(a) blond(e)

Baker, John JMB at STRADLEY.COM
Mon Nov 6 17:13:32 UTC 2006


        There seem to be people who think that blonde is the noun and
blond is the adjective.  Look at these Google hits:

        21,700  "she has blonde hair"
        10,100  "she has blond hair"

        So the adjectival form is only mildly sex-linked for women.  Now
look at the noun forms:

        14,500  "she's a blonde"
           333  "she's a blond"

        For some reason, a woman can have "blond hair" but is unlikely
to be referred to as a "blond."

John Baker


-----Original Message-----
From: American Dialect Society [mailto:ADS-L at LISTSERV.UGA.EDU] On Behalf
Of Laurence Horn
Sent: Monday, November 06, 2006 11:13 AM
To: ADS-L at LISTSERV.UGA.EDU
Subject: Re: (a) blond(e)

At 7:44 AM -0800 11/6/06, Jonathan Lighter wrote [re _blond_/_blonde_]:
>That's the distinction I was taught in Junior High.
>
>   Since then it has been condemned as sexist to use the "e" form for
>women, though it could be interpreted as ignorant and linguistically
>insensitive not to.

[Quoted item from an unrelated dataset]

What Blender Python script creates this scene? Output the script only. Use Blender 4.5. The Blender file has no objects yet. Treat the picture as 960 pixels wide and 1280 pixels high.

Like saying "NeanderTHal."

I think the more frequent complaint is the standard use of the nominal
"a blonde", given the role of nouns as categorizers/pigeon-holers (cf.
Bolinger, Wierzbicka, and our discussion of this tendency buried in the
yellowing archives), the claim that categorizing individuals in terms of
appearance is demeaning, and the fact that we're much more likely to do
this with women than men ("she's a blonde": 14,400 google hits/"he's a
blond(e)": 485).  Nor is this a fact about blond(e)s per se, as
sometimes argued:  cf. "she's a brunette" vs. "he's a brunet(te)".